The most important mission of EAC 314 is nowadays the training of new fighter pilots and navigators (ENOSA). The fighter pilots who are trained will eventually be assigned to the operational types such as the Jaguar, the Mirage F1 and the Mirage 2000 at the French Air Force. The second training goal of EAC 00.314 relates to the training of instructors for flight simulators. All future air force instructors on the simulator undergo a 9-week training course in Tours during their training. For the aspiring pilots, the training at Tours is their first experience on a fast plane. In addition to learning to fly with the Alpha-Jet, the pilots also receive the necessary theoretical courses and they learn the English language for flying in cooperation with the European partners.

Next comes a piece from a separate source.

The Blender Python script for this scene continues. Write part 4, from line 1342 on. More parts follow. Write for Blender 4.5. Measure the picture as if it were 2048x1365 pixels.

The success of the pilots that is achieved on the various components determines what the pilots are certified for. The pilot can receive a certificate for a specific navigation system or a fighter system by awarding the fighter plane ticket. This certificate determines how they will continue their training at the Ecole de Transition Opérationnelle (ETO) (operational transition school). This ETO is based in Cazaux and houses an eskadron for the operational transformation on the Mirage F1, Mirage 2000 or Jaguar. Eventually the pilots are placed in operational units. The total duration of pure vocational training lasts about five years for an operational pilot and more than seven years for a pilot who can perform all types of missions.